Mais les fournisseurs qui refusent de se plier au dictat des prix de Markant se heurtent à des difficultés. En automne 2019, Patrick Mercier*, directeur d’une entreprise de boissons, a tenté de s’opposer aux prix de Markant. Dans la foulée, il reçoit deux lettres. La première, de Manor, qui l’informe que le grand magasin annule toutes les discussions agendées et ne prendra plus de nouveaux produits de l’entreprise dans son assortiment. Dans la seconde, ce sont Spar Suisse et Top CC qui menacent de couper les ponts tant que M. Mercier n’a pas trouvé d’accord avec Markant.
Manor admet avoir été informé par Markant du conflit avec le fournisseur. Au pied du mur, ce dernier se voit contraint de signer.
La Comco enquête
«De telles ententes sont un indice que les distributeurs et Markant se servent de leur position forte sur le marché pour faire pression sur les fournisseurs», analyse Roger Zäch, ancien professeur de droit de l’économie à l’Université de Zurich.
Depuis, la Commission de la concurrence (Comco) s’est emparée du dossier. En janvier de cette année, elle a ouvert une enquête préalable sur un possible abus de position dominante du marché. Il s’agit de savoir si Coop contraint ses fournisseurs à facturer via Markant. Interpellée, Coop nie de telles pratiques.

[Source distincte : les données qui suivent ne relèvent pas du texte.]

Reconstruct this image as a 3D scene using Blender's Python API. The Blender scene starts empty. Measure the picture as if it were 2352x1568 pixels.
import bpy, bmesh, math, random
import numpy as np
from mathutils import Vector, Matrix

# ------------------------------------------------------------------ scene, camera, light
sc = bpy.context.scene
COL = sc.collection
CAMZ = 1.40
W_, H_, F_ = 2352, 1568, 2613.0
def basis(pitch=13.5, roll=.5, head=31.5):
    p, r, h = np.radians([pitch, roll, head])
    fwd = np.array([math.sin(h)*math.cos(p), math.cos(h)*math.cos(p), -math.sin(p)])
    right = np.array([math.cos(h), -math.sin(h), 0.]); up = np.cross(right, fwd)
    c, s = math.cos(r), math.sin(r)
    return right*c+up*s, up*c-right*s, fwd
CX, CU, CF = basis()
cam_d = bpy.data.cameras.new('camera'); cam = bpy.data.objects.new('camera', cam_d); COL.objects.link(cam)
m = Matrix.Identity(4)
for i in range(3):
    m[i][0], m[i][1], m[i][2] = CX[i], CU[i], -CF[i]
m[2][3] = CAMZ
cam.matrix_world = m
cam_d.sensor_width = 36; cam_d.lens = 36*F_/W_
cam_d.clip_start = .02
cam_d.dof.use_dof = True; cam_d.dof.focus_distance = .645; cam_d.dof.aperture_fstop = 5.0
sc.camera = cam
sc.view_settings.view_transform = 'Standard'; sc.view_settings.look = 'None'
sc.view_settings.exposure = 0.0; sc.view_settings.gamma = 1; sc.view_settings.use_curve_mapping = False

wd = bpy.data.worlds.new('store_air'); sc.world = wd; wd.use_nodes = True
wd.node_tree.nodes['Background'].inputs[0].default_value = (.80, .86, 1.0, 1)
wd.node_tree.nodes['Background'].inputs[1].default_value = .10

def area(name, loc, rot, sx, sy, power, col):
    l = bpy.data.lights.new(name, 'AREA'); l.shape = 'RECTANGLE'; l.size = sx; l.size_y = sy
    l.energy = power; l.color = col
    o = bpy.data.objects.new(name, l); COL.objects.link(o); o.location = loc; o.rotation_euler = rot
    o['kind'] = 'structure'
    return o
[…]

En septembre 2020 déjà, la Comco avait ouvert une enquête sur une «éventuel cartel de détaillants». La Commission ne s’exprime pas sur le contenu des deux procédures en cours. Manor, Spar Landi et Volg n’ont pas voulu prendre position. Markant explique, pour sa part, qu’il propose des «services à valeur ajoutée» aux «prix du marché».